Here is an non exhaustive list of questions (mostly science adjacent) which I had asked and/or If I had asked, asked another one. I will keep updating this list as I remember new ones. I feel sometimes in the school education process, science is taught as a bunch of facts… instead of what it is… An equal focus should be on how it developed and how it can change in the light of new evidence. Coming back to my rant on school, the school system that I went through rewards writing answers rather than asking questions… Asking questions means you did not understand what teacher taught and that is assumed as you being dumber than rest of your peers… But it is a flawed assumption and needs to change. Asking questions means you are trying to actively engange with the topic and should be encouraged.

As of June 2026, V0.1.0

  1. How do we know that Earth is a sphere?
  2. How did Kepler figure out it’s famous 3 laws based on planetary observations?
  3. How did someone figure out the Avagadro’s number - number of atoms/molecules in 1 mole = 6.023e+23?
  4. What is a geoid? Where is a geoid? Why is there a geoid?
  5. How did surveyors plot coastlines from ship?
  6. How did people figure out celestial navigation?
  7. How was time conceptulized by ancient civilizations?
  8. I still do not understand clearly eclipses and phases of the moon.

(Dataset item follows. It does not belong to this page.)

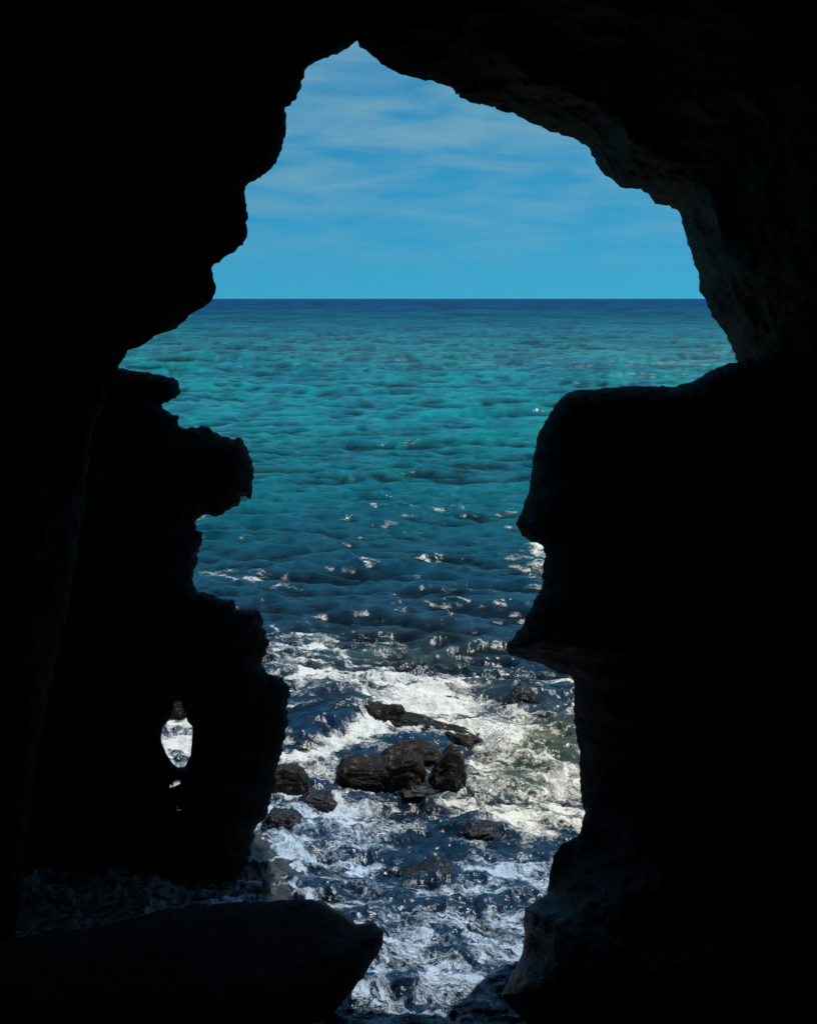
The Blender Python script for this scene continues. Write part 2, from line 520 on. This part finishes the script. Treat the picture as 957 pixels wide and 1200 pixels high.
xr = Xg / 1.7
for (t, L, a, chop) in ((t1, L1, a1, 1.0), (t2, L2, a2, 0.55), (t3, L3, a3, 0.4)):
    hh = sample(t[0], L, xr, Yg)
    Z += a * hh
    ZN += a * hh / t[0].std() * (0.45 if L > 100 else 0.95 if L > 20 else 0.55)
    DX += a * sample(t[1], L, xr, Yg) * chop
    DY += a * sample(t[2], L, xr, Yg) * chop


def blob(cx, cy, rx, ry, rot=0.0):
    c, s_ = math.cos(math.radians(rot)), math.sin(math.radians(rot))
    dx, dy = PX - cx, PY - cy
    return np.exp(-(((dx * c + dy * s_) / rx)**2 + ((-dx * s_ + dy * c) / ry)**2))


# foam density, laid out as patches on the water
n_a = fbm(Xg / 2.3, Yg / 3.0, 0, 101, 4)
foam = 0.42 * smooth(685, 800, PY + 22 * n_a) * (1 - 0.10 * smooth(955, 1010, PY))
foam += 0.30 * blob(470, 790, 150, 40) + 0.28 * blob(520, 835, 80, 22) + 0.30 * blob(430, 850, 60, 16, -25)
foam += 0.25 * blob(585, 880, 30, 26) + 0.15 * blob(640, 925, 60, 22) + 0.3 * blob(360, 735, 70, 20) + 0.25 * blob(600, 960, 70, 14)
foam += 0.20 * blob(400, 960, 90, 12) + 0.08 * blob(490, 1120, 120, 40) + 0.10 * blob(600, 1030, 60, 40) + 0.12 * blob(600, 935, 70, 30)
foam += 0.46 * blob(270, 674, 110, 10, 5) + 0.42 * blob(628, 672, 22, 26) + 0.30 * blob(545, 690, 70, 6, 5) + 0.25 * blob(600, 780, 50, 8, 12)
foam += 0.16 * blob(560, 618, 70, 18) + 0.5 * blob(228, 612, 16, 12) + 0.3 * blob(640, 645, 20, 10) + 0.16 * blob(580, 650, 60, 12)

foam -= 0.36 * blob(615, 815, 60, 24) + 0.34 * blob(590, 750, 70, 24) + 0.32 * blob(545, 738, 50, 12)
foam -= 0.25 * blob(605, 915, 38, 14) + 0.18 * blob(500, 985, 60, 14) + 0.2 * blob(500, 1022, 60, 14) + 0.2 * blob(585, 1066, 50, 12)
foam += 0.12 * blob(360, 1000, 50, 50)
foam += 0.32 * blob(207, 876, 26, 34)
foam += 0.10 * n_a * (PY > 690)
crest = np.clip((Z - 0.50) / 0.25, 0, 1.2)
foam += 0.42 * crest * (PY < 720) * (Yg < 60)
foam = np.clip(foam, 0, 1)

# broken water relief in the surf zone
surf = smooth(700, 760, PY)
wx = Xg + 0.35 * fbm(Xg / 1.2, Yg / 1.2, 1, 111, 3); wy = Yg + 0.35 * fbm(Xg / 1.2, Yg / 1.2, 7, 112, 3)
turb = fbm(wx / 1.05, wy / 0.8, 0, 113, 5, 0.55, True)
Z += surf * 0.10 * turb
Z += surf * 0.06 * fbm(wx / 0.3, wy / 0.25, 0, 117, 3, 0.6, True)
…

I will try to write a sort of detailed answers for each of these questions from time to time, as and when I rediscover these answers for myself from the endless ocean of Internet and books.

The inspiration to make this post came when I was watching the video by Grant Sanderson (3blue1brown) interviewing Terence Tao. Honestly, I am regreting not studying properly in my school… These are so many fundamental questions, I never thought about… just blindly memorizing answers.